The Financial Times said Cyprus is moving into a new embassy in Damascus, and Serbia is set to send an ambassador to Syria.
The British newspaper said while such “small steps” are unlikely to be followed by EU’s juggernauts France and Germany any time soon, they “make clear the challenge the bloc will face as the situation in Syria normalizes over time”.
Laure Foucher, a senior analyst at Crisis Group who focuses on Europe and the Middle East and North Africa region said such moves by fringe states are “weakening the EU position”.
Syria has been gripped by foreign-backed terrorism since March 2011. The Syrian government says the Israeli regime and its Western and regional allies have been aiding the Takfiri terrorist groups that were wreaking havoc in the Arab country.
The Czech Republic was the only EU member country not to withdraw from Syria after the eruption of the conflict.
EU's policy stops ambassadors submitting credentials to the Damascus government.
However, some EU member countries currently want direct channels with Damascus as the Syrian government forces have already managed to undo the terrorist gains across the country and bring back almost all of Syrian soil under government control.
Athens last year sent a new chargé d’affaires to Damascus.
“Greece is interested in being present in a country where developments affect our national interests [such] as the migration crisis,” said Nikolaos Protonotarios.
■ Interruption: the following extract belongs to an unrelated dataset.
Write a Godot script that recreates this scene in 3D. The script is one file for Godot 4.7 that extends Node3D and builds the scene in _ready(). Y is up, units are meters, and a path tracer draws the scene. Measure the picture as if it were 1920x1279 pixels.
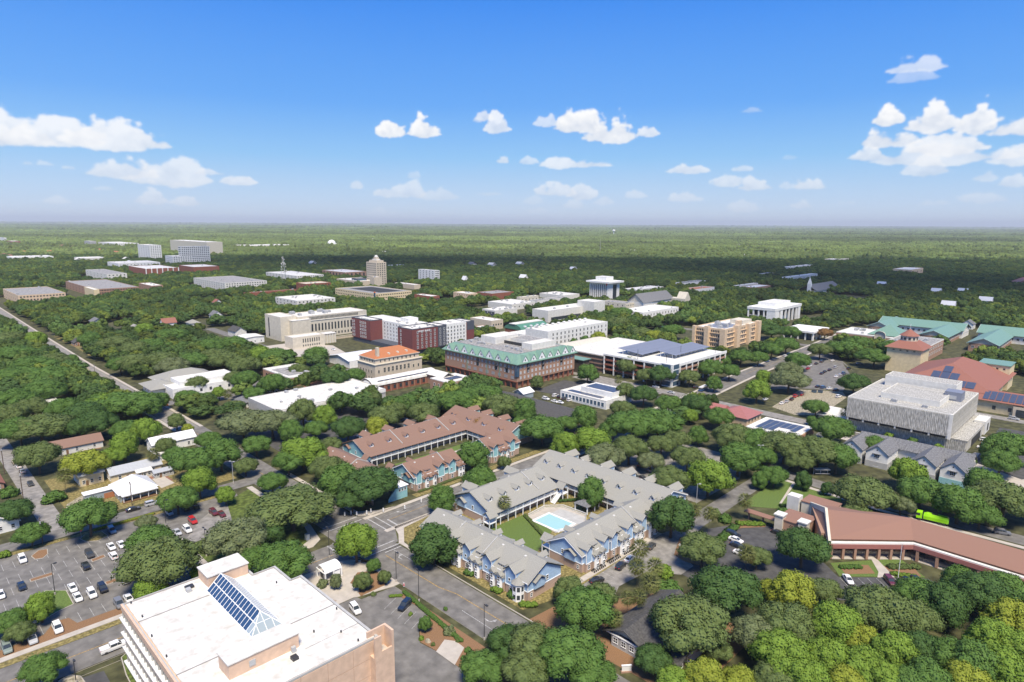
extends Node3D
# A small southern city seen from a drone: x runs east, z south, y up, metres.
# The streets follow the axes; the camera looks north-west.

const WHITE := Color(1, 1, 1)
var rng := RandomNumberGenerator.new()
var mats := {}
var shared := {}
var keep := []          # ground that stays free of scattered trees: Rect2 in x, z
var names := {}
var unit: Mesh

func V(x: float, y: float) -> Vector2:
	return Vector2(x, y)

func P(x: float, y: float, z: float) -> Vector3:
	return Vector3(x, y, z)

func P2(x: float, z: float, y := 0.0) -> Vector3:
	return Vector3(x, y, z)

func _ready() -> void:
	rng.seed = 11
	var cam := Camera3D.new()
	cam.name = "camera"
	cam.basis = Basis(Vector3.UP, deg_to_rad(45.0)) * Basis(Vector3.RIGHT, deg_to_rad(-10.2)) * Basis(Vector3.BACK, deg_to_rad(0.313))
	cam.position = Vector3(0, 100, 0)
	cam.fov = 55.33
	cam.near = 1.0
	cam.far = 250000.0
	add_child(cam)
	cam.current = true
	var sun := DirectionalLight3D.new()
	sun.name = "sun"
	sun.light_color = Color(1.0, 0.95, 0.86)
	sun.light_energy = 1.4
	sun.light_angular_distance = 16.0
	sun.shadow_enabled = true
	sun.basis = Basis.looking_at(Vector3(-0.42, -0.86, -0.28))
	add_child(sun)
	var env := Environment.new()
	env.background_mode = Environment.BG_SKY
	env.sky = Sky.new()
	env.sky.sky_material = make_sky()
	env.tonemap_mode = Environment.TONE_MAPPER_LINEAR
	env.tonemap_exposure = 1.5
	env.sdfgi_enabled = true
	env.ssao_enabled = true
	env.ssil_enabled = true
	env.fog_enabled = true
	env.fog_mode = Environment.FOG_MODE_EXPONENTIAL
	env.fog_density = 0.00005
	env.fog_light_color = Color(0.94, 0.97, 1.0)
	var we := WorldEnvironment.new()
	we.name = "environment"
	we.environment = env
	add_child(we)
	make_materials()
	unit = box_mesh(Vector3(-0.5, -0.5, -0.5), Vector3(0.5, 0.5, 0.5))
	make_cloud_shade()
	make_ground()
	make_roads()
	make_near_buildings()
	make_apartments()
	make_downtown()
	make_far_buildings()
	make_houses()
	make_tree_kinds()
	make_trees()
	make_forest()
	make_cars()
	make_street_things()

# ---------------------------------------------------------------- sky
func make_sky() -> PanoramaSkyMaterial:
	var W := 4096
	var H := 2048
	# clear air from the rim of the horizon up to the zenith
	var heights := [0.0, 1.8, 5.5, 9.6, 17.4, 40.0, 90.0]
	var airs := [Color(0.50, 0.575, 0.63), Color(0.385, 0.505, 0.64), Color(0.20, 0.40, 0.645), Color(0.098, 0.285, 0.645), Color(0.034, 0.185, 0.60), Color(0.024, 0.13, 0.48), Color(0.018, 0.10, 0.38)]
	var img := Image.create_empty(W, H, false, Image.FORMAT_RGBF)
	var n1 := FastNoiseLite.new()
	n1.seed = 5
	n1.frequency = 0.045
	n1.fractal_octaves = 5
	for y in H:
		var el := 90.0 - (y + 0.5) * 180.0 / H
		var c: Color
		if el < 0.0:
			c = Color(0.20, 0.24, 0.21)
		else:
			var k := 0
			while k < 5 and el > heights[k + 1]:
				k += 1
			c = airs[k].lerp(airs[k + 1], clampf((el - heights[k]) / (heights[k + 1] - heights[k]), 0.0, 1.0))
		img.fill_rect(Rect2i(0, y, W, 1), c)
	# fair-weather clouds: azimuth, elevation of the flat base, half width, height, strength
	var cl := []
	cl.append([277.4, 5.33, 3.97, 2.29, 1])
	cl.append([281.0, 5.57, 3.52, 1.80, 1])
	cl.append([284.8, 5.57, 3.74, 1.87, 1])
	cl.append([277.8, 5.37, 1.86, 0.98, 0.8])
	cl.append([284.7, 3.38, 2.75, 1.52, 1])
	cl.append([287.8, 3.10, 3.32, 1.77, 1])
	cl.append([290.6, 3.72, 1.12, 0.55, 0.8])
	cl.append([292.6, 3.09, 1.48, 0.73, 1])
	cl.append([286.5, 1.49, 1.34, 0.87, 0.9])
	cl.append([288.9, 1.42, 1.24, 0.72, 0.9])
	cl.append([279.1, 3.89, 0.32, 0.26, 0.5])
	cl.append([281.5, 3.72, 0.51, 0.35, 0.6])
	cl.append([283.5, 2.35, 0.72, 0.28, 0.5])
	cl.append([280.5, 1.36, 0.88, 0.43, 0.6])
	cl.append([277.9, 0.58, 0.40, 0.38, 0.5])
	cl.append([286.5, 2.91, 0.48, 0.29, 0.5])
	cl.append([288.6, 2.81, 0.83, 0.33, 0.5])
	cl.append([280.1, 3.90, 0.50, 0.42, 0.5])
	cl.append([304.9, 7.31, 1.58, 1.31, 1])
	cl.append([307.4, 7.33, 1.58, 1.37, 1])
	cl.append([312.7, 8.64, 0.97, 1.31, 0.7])
	cl.append([313.6, 7.80, 1.22, 1.20, 0.8])
	cl.append([312.1, 8.47, 0.56, 0.62, 0.4])
	cl.append([317.8, 8.24, 1.21, 0.88, 0.6])
	cl.append([320.5, 7.89, 2.65, 1.84, 1])
	cl.append([323.2, 7.10, 2.63, 2.02, 1])
	cl.append([326.2, 7.31, 1.08, 0.88, 0.8])
	cl.append([314.3, 5.18, 0.86, 0.64, 0.8])
	cl.append([316.3, 5.15, 0.98, 0.50, 0.6])
	cl.append([320.2, 4.89, 3.21, 1.00, 0.9])
	cl.append([301.8, 2.96, 0.59, 0.91, 0.7])
	cl.append([306.5, 3.87, 0.72, 0.59, 0.4])
	cl.append([305.4, 2.36, 2.41, 1.29, 0.8])
	cl.append([308.8, 2.18, 2.20, 0.93, 0.6])
	cl.append([312.9, 2.48, 1.24, 0.42, 0.5])
	cl.append([318.6, 2.60, 1.97, 1.26, 0.9])
	cl.append([320.9, 2.33, 1.47, 1.07, 0.9])
	cl.append([320.3, 1.53, 1.11, 0.66, 0.6])
	cl.append([316.8, 1.87, 0.99, 0.56, 0.4])
	cl.append([322.7, 1.80, 0.97, 0.56, 0.5])
	cl.append([304.2, 0.71, 1.68, 0.56, 0.4])
	cl.append([317.1, 1.06, 1.12, 0.52, 0.4])
	cl.append([325.3, 2.33, 1.13, 0.55, 0.6])
	cl.append([329.6, 4.33, 1.89, 0.76, 0.9])
	cl.append([329.5, 2.06, 1.67, 0.82, 0.7])
	cl.append([332.8, 3.27, 1.57, 1.19, 0.8])
	cl.append([334.9, 2.95, 1.75, 1.18, 0.9])
	cl.append([333.9, 4.38, 0.95, 0.44, 0.6])
	cl.append([338.9, 2.93, 1.55, 0.98, 0.9])
	cl.append([337.5, 3.00, 0.84, 0.52, 0.5])
	cl.append([334.0, 1.27, 1.78, 0.85, 0.6])
	cl.append([338.7, 1.50, 0.98, 0.60, 0.6])
	cl.append([341.6, 1.72, 0.63, 0.34, 0.4])
	cl.append([343.9, 7.51, 1.21, 1.09, 1])
	cl.append([346.6, 6.97, 1.94, 1.52, 1])
	cl.append([349.3, 6.71, 1.33, 1.92, 1])
	cl.append([352.2, 6.31, 2.46, 1.96, 1])
	cl.append([344.1, 6.00, 2.23, 1.50, 1])
	cl.append([347.5, 5.38, 2.78, 1.53, 1])
	cl.append([342.9, 5.00, 1.53, 0.85, 0.9])
	cl.append([347.7, 4.70, 4.83, 1.38, 0.9])
	cl.append([352.3, 4.41, 2.32, 1.46, 0.9])
	cl.append([346.7, 3.86, 1.78, 1.18, 0.8])
	cl.append([350.2, 3.27, 0.74, 0.65, 0.6])
	cl.append([351.8, 2.86, 0.95, 0.75, 0.8])
	cl.append([350.0, 1.78, 1.66, 0.92, 0.6])
	cl.append([347.2, 1.59, 1.15, 0.48, 0.4])
	cl.append([345.2, 10.93, 1.97, 0.99, 0.6])
	cl.append([345.1, 10.27, 2.15, 0.63, 0.35])
	cl.append([334.3, 8.83, 0.95, 0.46, 0.3])
	cl.append([337.6, 5.19, 0.94, 0.46, 0.25])
	var r := RandomNumberGenerator.new()
	r.seed = 77
	for k in 95:
		var az := r.randf_range(0.0, 268.0)      # the same kind of clouds go on all round
		var e := 1.0 + 17.0 * r.randf() * r.randf()
		var wd := r.randf_range(1.2, 5.5) * (0.4 + e / 12.0)
		cl.append([az, e, wd, wd * r.randf_range(0.18, 0.36), r.randf_range(0.5, 1.0)])
	for c in cl:
		paint_cloud(img, n1, c[0], c[1], c[2], c[3], c[4])
	var m := PanoramaSkyMaterial.new()
	m.panorama = ImageTexture.create_from_image(img)
	return m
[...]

Some 5.6 million Syrians have been forced to flee abroad as refugees, mostly to the neighboring countries of Turkey, Lebanon, Jordan, Egypt and Iraq, since the eruption of the foreign-backed militancy in Syria about 10 years ago.
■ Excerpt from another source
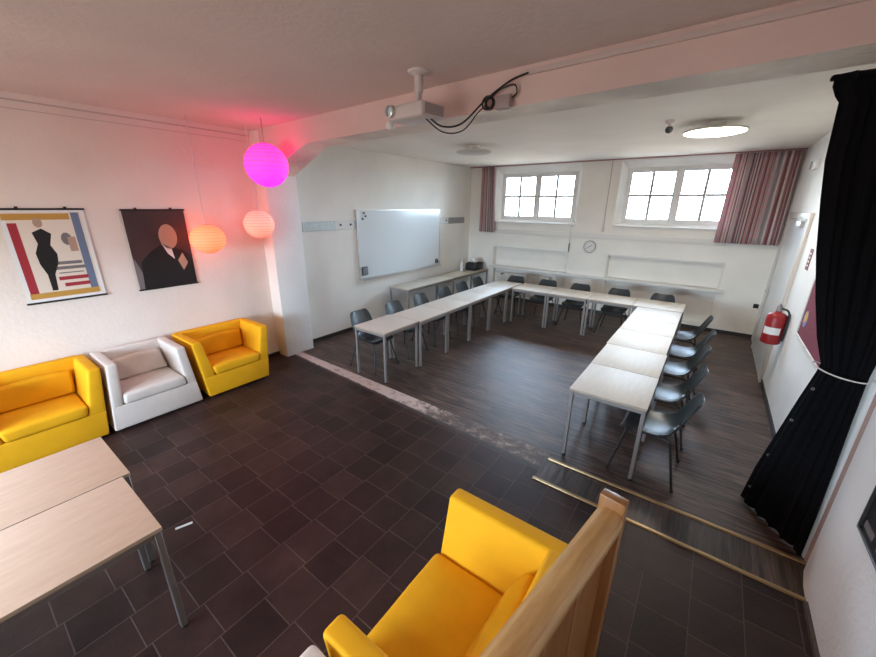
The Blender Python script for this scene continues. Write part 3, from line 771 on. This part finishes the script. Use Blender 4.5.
# black stage curtain by the near end of the right wall
A = [(.365,3.21,3.06),(.367,3.21,3.00),(.39,3.21,2.95),(.412,3.21,2.92),(.43,3.21,2.62),(.465,3.215,2.40),(.52,3.22,2.10),(.585,3.225,1.82),(.65,3.23,1.58),(.715,3.25,1.40),(.715,3.28,1.33),(.69,3.34,1.1),(.66,3.44,.75),(.625,3.55,.35),(.605,3.60,.012)]
B = [(.93,3.15,3.06),(.93,3.15,3.00),(.93,3.15,2.92),(.93,3.15,2.86),(.93,3.15,2.62),(.93,3.15,2.40),(.93,3.15,2.10),(.93,3.15,1.82),(.925,3.15,1.58),(.915,3.15,1.40),(.915,3.15,1.33),(.92,3.15,1.1),(.93,3.145,.75),(.938,3.135,.35),(.94,3.13,.012)]
am = [.012]*3+[.016]*4+[.014,.012,.010,.010,.012,.014,.016,.016]
bm = drape(A,B,5,am,150,None,.012)
bc = tag(obj('stage_curtain',bm,M['velvet'],angle=180),'black velvet curtain tied back beside the near end of the right wall','curtain')
bm = NB()
box(bm,.35,.92,3.185,3.235,3.03,3.055,0,.006,1); obj('heading_tape',bm,M['velvet'],bc)
for i in (11,12,13,14):
    a0,b0 = Vector(A[i-1]),Vector(A[i]); p = a0*.5+b0*.5
    d = (Vector(B[i])-Vector(A[i])).normalized(); p = p + d*.03 + Vector((-.0,-.026,0))
    bm = NB(); lathe(bm,[(.006,0),(.010,.003),(.010,.005),(.005,.005)],12,0,Matrix.Translation(p)@Matrix.Rotation(PI/2,4,'X')); obj('eyelet',bm,M['chrome'],bc)
bm = NB(); tube(bm,bez([(.925,3.125,1.40),(.90,3.10,1.372),(.82,3.12,1.365),(.74,3.175,1.37),(.69,3.235,1.385),(.685,3.29,1.39),(.72,3.315,1.385),(.82,3.27,1.375),(.92,3.22,1.39)]),.0045,7)
tag(obj('tieback_cord',bm,M['cord_white']),'pale tieback cord round the black curtain','cord')

# ------------------------------------------------------------------ tables
def leg_bm(x, y, h, r=.0165):
    bm = NB(); box(bm,x-r,x+r,y-r,y+r,.012,h,0,.004,1); return bm
def make_table(name, W, D, Ht, top, label, cat, group, loc, rz=0, legmat=None):
    t = thing(name,label,cat,loc,rz,group); legmat = legmat or M['leg']
    bm = NB(); box(bm,-W/2,W/2,-D/2,D/2,Ht-.024,Ht,0,.003,2)
    bmesh.ops.recalc_face_normals(bm, faces=bm.faces)
    for f in bm.faces: f.material_index = 0 if f.normal.z > .5 else 1
    obj('tabletop',bm,[top,M['edge']],t)
    bm = NB(); i = .012
    for a in ((-W/2+i,W/2-i,-D/2+i,-D/2+i+.02),(-W/2+i,W/2-i,D/2-i-.02,D/2-i),(-W/2+i,-W/2+i+.02,-D/2+i+.02,D/2-i-.02),(W/2-i-.02,W/2-i,-D/2+i+.02,D/2-i-.02)):
        box(bm,a[0],a[1],a[2],a[3],Ht-.062,Ht-.024)
    obj('apron',bm,legmat,t)
    for sx in (-1,1):
        for sy in (-1,1):
            x,y = sx*(W/2-.022),sy*(D/2-.022)
            l = obj('leg',leg_bm(x,y,Ht-.024),legmat,t)
            bm = NB(); lathe(bm,[(0,0),(.016,0),(.018,.004),(.018,.014),(0,.014)],10,0,Matrix.Translation((x,y,0))); obj('foot_cap',bm,M['rubber'],l)
    return t
ordn = ['first','second','third','fourth','fifth','sixth']
T = .74
def jit(): return random.uniform(-.005,.005)
G = 'beige tables of the U-shaped meeting setup'
# row along the whiteboard wall
pr = None; yb = [3.285+.72*k for k in range(7)]
for k in range(6):
    yc_ = (yb[k]+yb[k+1])/2; xc = -3.53+jit()-(.03 if k == 0 else 0)
    lab = ('beige table at the end of the whiteboard-side row, closest to the pale worn floor strip' if k == 0 else
           'beige corner table where the whiteboard-side row meets the window row' if k == 5 else
           '%s beige table of the whiteboard-side row counted from the worn floor strip' % ordn[k])
    if pr is None: pr = make_table('meeting_table',.715,.59,T,M['table'],lab,'table',G,(xc,yc_,0),PI/2+jit()*.6)
    else: dup(pr,(xc,yc_,0),PI/2+jit()*.6,lab)
pr = None; xb = [-3.205+.7575*k for k in range(5)]
for k in range(4):
    lab = ['beige table of the window row next to the whiteboard-side corner','second beige table of the window row from the whiteboard-side corner',
           'third beige table of the window row from the whiteboard-side corner','beige corner table where the window row meets the door-side row'][k]
    loc = ((xb[k]+xb[k+1])/2,7.33+.02*(k/3)+jit(),0)
    if pr is None: pr = make_table('meeting_table',.752,.665,T,M['table'],lab,'table',G,loc,jit()*.6)
    else: dup(pr,loc,jit()*.6,lab)
pr = None; yb = [3.24+.749*k for k in range(6)]
for k in range(5):
    lab = ('beige table with its end leg close to the brass floor edging' if k == 0 else '%s beige table of the door-side row counted from the brass floor edging' % ordn[k])
    loc = (-.506+jit()*1.6,(yb[k]+yb[k+1])/2,0)
    if pr is None: pr = make_table('meeting_table',.744,.65,T,M['table'],lab,'table',G,loc,PI/2+jit()*.6)
    else: dup(pr,loc,PI/2+jit()*.6,lab)
# side tables under the whiteboard
pr = make_table('side_table',1.66,.53,T,M['side_top'],'long grey-beige side table under the whiteboard, nearer the pillar','table','side tables under the whiteboard',(-5.03,6.35,0),PI/2)
dup(pr,(-5.05,8.02,0),PI/2,'long grey-beige side table in the window corner with the black bag')
# pair of tables in the near left corner
pr = make_table('club_table',1.20,.63,T,M['table_l'],'pale birch table at the picture edge with a chrome leg over the slate tiles','table','birch tables on the slate tiles',(-2.358,-.235,0),PI/2,M['chrome'])
dup(pr,(-2.995,-.195,0),PI/2,'pale birch table pushed beside its twin, on the side of the sofas')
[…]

“Greece wants to help . . . in the rebuilding of [Syria] so, at some point, the Syrians who are in Greece and Turkey [can] return home,” a diplomat said. Denmark also said in April that Damascus and surrounding towns were safe enough for the return of refugees.
Russia, which has been helping Syrian forces in the ongoing battles across the conflict-plagued Arab country, has stressed that intensified efforts are underway to restore normal life to the liberated areas in the Arab country.
According to the FT, the involvement of Europeans in the ranks of the Takfiri militants fighting against the Damascus government is another reason some want engagement with Syria.
Foreign intelligence services are interested in “information the Syrian intelligence agencies have on thousands of real and suspected [foreign] terrorists,” an internal UN security briefing wrote last year.
For these reasons, moves to re-engage are “a dynamic on the fringe of our Syria policy,” a European diplomat said.
The article said these fringe rumblings still “herald divisions”, with many states funding reconstruction projects in Syria, such as the rehabilitation of schools, despite the EU’s reluctance to fund the country's rebuilding.
“The EU’s political stance can totally last a long time, the question is what happens concretely,” said Foucher. “There is already a gap between the EU’s political stance and what’s going on on the ground regarding aid.”
Some Arab states have also been seeking reconciliation with Damascus since the government forces gained the upper hand against the foreign-backed terrorists.
In 2018, Bahrain and the United Arab Emirates reopened embassies, which had been closed soon after anti-government militancy began in Syria in 2011.
Oman reinstated its ambassador to Syria last October, becoming the first Persian Gulf Arab state to do so.